TO BE DONE | Print the lines starting at the line containing "Model this scene" and ending at the line containing "from mathutils import Vector, noise as mnoise", exactly and in full, without the pictures.

# START OF SUPPLIED ENTRIES

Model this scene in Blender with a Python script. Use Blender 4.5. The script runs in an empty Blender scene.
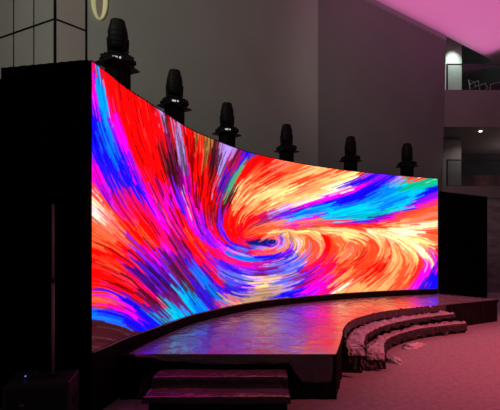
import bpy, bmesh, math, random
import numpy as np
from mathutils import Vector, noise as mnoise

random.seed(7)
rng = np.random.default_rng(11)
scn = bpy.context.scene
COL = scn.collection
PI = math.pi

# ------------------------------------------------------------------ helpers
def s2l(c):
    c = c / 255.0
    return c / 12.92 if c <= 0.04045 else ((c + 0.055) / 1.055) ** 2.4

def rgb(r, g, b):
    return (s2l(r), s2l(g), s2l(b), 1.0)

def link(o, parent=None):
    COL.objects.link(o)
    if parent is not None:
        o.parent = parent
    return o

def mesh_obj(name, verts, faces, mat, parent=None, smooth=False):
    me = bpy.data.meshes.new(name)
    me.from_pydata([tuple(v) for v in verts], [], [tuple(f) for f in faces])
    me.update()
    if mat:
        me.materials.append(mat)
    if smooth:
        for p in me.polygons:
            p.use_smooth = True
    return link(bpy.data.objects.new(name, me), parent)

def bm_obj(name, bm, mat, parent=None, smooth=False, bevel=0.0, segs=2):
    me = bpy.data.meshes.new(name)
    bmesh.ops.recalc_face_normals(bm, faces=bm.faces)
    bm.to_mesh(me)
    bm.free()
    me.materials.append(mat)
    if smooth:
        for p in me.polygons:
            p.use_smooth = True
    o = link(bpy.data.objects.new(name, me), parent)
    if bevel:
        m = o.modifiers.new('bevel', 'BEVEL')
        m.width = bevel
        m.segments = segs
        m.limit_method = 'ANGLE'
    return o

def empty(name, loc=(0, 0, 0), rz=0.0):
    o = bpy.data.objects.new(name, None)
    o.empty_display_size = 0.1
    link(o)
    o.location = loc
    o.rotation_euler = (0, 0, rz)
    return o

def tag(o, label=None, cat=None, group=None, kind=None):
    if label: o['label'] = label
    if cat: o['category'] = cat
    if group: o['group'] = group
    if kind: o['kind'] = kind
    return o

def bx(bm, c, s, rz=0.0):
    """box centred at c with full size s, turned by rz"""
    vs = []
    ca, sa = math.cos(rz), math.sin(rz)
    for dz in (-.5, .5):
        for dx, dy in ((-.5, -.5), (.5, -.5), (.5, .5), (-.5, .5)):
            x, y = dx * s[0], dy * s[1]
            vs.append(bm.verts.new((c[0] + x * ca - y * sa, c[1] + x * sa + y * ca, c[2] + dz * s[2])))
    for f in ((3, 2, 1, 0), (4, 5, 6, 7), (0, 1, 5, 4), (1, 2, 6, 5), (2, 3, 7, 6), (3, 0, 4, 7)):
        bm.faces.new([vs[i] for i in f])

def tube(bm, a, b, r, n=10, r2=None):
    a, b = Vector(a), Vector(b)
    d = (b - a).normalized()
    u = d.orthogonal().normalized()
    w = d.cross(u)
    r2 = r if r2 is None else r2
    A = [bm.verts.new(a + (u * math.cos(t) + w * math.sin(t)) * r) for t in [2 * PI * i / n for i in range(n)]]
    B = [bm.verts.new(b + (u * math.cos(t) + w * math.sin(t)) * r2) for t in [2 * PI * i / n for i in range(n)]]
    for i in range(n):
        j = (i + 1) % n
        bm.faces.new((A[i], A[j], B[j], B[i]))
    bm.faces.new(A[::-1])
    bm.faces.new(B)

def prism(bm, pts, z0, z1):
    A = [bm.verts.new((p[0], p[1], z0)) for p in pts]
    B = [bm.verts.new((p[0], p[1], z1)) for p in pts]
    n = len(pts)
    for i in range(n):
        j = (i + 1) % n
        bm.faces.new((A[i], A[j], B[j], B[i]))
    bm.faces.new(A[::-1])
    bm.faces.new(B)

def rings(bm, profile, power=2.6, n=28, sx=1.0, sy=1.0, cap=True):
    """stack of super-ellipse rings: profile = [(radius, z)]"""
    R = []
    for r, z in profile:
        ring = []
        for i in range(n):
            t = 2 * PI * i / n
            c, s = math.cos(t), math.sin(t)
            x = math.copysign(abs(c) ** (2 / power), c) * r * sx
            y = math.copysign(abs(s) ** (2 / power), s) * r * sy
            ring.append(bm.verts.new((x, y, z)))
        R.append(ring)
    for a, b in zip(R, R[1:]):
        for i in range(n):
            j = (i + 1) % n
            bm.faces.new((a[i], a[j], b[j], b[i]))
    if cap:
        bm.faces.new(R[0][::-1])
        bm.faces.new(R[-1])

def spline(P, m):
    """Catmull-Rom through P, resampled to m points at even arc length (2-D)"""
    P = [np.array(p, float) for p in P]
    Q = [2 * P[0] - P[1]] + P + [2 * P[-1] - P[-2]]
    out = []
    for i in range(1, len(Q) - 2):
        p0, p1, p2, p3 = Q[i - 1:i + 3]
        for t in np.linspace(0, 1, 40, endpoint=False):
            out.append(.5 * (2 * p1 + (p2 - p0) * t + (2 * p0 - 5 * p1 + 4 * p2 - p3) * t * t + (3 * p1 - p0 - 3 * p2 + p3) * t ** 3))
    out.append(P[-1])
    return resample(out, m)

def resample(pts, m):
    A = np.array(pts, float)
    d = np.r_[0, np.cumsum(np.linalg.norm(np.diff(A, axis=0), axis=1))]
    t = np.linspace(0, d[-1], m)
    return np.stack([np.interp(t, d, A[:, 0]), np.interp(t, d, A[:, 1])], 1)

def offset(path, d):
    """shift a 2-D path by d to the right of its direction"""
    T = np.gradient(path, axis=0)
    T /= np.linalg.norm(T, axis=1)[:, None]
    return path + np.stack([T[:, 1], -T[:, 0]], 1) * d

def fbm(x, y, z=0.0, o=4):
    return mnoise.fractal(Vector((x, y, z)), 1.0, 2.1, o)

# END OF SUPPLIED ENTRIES
# START OF SUPPLIED ENTRIES

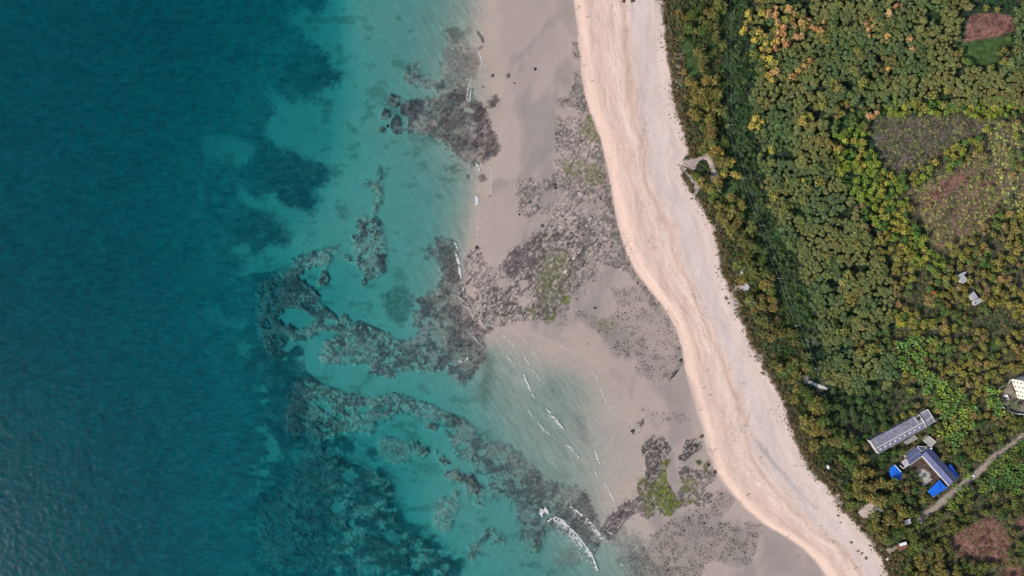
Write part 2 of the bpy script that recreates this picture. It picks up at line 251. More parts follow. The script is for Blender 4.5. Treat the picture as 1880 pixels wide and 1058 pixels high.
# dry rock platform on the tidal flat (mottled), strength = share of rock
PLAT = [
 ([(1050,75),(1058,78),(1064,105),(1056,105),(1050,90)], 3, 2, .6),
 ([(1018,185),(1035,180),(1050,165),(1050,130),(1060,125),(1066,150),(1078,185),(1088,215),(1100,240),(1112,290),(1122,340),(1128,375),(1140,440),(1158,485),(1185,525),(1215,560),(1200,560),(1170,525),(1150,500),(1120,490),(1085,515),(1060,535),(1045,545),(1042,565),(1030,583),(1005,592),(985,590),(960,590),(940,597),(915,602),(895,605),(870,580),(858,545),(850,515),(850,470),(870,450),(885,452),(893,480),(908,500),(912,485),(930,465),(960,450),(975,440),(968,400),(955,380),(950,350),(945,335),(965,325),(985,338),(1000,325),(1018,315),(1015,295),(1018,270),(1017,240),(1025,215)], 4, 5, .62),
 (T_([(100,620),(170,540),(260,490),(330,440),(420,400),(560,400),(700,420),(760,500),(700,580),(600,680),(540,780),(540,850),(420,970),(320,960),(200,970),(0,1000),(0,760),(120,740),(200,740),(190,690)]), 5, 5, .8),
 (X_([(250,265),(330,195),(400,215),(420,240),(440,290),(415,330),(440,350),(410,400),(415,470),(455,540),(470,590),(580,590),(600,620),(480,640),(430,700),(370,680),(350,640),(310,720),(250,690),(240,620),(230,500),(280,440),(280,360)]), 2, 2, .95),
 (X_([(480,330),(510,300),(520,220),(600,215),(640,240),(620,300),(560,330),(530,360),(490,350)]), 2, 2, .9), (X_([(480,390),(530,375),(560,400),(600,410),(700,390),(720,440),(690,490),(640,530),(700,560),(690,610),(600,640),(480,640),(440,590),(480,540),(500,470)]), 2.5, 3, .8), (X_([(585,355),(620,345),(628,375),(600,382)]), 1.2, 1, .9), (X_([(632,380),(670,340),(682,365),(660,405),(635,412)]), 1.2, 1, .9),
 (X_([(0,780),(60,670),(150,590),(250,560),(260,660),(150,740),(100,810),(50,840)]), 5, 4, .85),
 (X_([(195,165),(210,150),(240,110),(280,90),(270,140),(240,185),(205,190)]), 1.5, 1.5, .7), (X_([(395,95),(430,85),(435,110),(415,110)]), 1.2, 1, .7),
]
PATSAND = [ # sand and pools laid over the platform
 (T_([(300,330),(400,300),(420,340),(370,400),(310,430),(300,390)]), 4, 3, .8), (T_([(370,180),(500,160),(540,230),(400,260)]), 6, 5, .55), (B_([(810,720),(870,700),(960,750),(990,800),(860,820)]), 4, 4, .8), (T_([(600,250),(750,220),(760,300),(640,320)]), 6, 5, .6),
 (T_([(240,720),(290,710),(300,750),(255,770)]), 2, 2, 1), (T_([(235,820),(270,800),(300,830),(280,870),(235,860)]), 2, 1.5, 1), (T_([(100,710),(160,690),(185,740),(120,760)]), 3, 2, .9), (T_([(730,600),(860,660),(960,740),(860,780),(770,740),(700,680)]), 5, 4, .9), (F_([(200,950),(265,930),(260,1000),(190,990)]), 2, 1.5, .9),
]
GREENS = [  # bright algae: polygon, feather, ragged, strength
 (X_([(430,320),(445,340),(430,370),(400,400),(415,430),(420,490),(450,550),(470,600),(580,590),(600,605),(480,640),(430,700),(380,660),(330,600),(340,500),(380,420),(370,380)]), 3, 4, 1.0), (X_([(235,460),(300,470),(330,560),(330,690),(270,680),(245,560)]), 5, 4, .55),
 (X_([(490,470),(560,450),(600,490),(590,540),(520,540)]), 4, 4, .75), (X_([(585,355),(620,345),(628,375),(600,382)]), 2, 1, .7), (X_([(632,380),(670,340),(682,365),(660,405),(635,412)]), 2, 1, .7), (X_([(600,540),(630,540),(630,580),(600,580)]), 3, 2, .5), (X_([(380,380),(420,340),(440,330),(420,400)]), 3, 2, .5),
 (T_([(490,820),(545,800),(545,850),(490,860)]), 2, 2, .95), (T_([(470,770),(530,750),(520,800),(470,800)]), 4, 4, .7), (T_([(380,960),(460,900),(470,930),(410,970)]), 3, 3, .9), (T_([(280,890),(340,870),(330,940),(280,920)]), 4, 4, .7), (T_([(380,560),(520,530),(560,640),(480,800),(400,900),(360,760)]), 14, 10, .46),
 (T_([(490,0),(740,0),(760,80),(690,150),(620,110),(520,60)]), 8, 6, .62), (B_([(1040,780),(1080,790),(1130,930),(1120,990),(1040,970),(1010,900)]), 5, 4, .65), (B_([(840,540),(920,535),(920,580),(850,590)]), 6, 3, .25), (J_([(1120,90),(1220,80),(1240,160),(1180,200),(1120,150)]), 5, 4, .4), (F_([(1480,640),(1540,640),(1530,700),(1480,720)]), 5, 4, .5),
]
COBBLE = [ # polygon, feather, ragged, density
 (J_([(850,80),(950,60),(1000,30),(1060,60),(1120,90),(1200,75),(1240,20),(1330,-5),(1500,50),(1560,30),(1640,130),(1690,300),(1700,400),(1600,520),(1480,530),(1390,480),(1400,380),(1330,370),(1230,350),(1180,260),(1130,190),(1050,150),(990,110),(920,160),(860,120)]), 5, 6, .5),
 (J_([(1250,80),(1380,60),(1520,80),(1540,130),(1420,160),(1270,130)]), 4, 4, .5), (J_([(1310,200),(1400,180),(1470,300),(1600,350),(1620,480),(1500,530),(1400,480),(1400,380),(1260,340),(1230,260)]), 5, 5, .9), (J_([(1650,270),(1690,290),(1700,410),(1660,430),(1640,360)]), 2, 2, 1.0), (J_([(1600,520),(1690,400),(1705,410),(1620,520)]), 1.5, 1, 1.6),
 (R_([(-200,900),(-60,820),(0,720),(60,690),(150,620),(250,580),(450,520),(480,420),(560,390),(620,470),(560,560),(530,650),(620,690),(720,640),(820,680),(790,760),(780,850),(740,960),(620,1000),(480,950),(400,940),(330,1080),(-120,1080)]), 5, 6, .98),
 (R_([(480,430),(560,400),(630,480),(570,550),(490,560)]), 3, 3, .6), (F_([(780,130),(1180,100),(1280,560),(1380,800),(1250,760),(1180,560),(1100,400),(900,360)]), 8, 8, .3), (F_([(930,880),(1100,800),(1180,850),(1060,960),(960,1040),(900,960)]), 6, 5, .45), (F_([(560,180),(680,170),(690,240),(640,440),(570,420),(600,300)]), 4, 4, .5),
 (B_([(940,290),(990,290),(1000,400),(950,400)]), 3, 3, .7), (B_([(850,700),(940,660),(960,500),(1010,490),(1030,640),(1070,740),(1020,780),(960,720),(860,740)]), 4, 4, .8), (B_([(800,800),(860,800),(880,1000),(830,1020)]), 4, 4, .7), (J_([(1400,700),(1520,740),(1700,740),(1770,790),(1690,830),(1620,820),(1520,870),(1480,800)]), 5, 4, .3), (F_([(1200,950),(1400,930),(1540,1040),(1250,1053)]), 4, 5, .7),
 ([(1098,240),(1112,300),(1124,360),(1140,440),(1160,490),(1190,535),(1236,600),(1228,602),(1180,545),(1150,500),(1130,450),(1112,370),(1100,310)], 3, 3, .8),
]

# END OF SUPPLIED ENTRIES
# START OF SUPPLIED ENTRIES

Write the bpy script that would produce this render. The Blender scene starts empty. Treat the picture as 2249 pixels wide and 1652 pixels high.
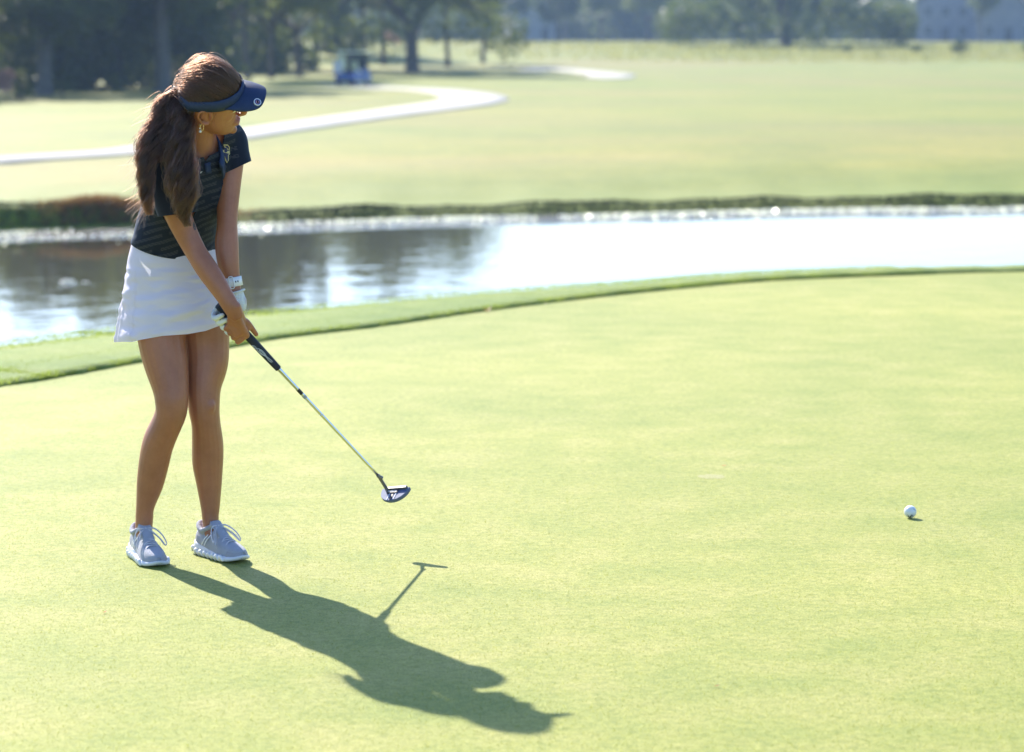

# END OF SUPPLIED ENTRIES

WORKED ANSWER |
Model this scene in Blender with a Python script. Use Blender 4.5. The script runs in an empty Blender scene.
import bpy, bmesh, math, random
import numpy as np
from mathutils import Vector, noise as mnoise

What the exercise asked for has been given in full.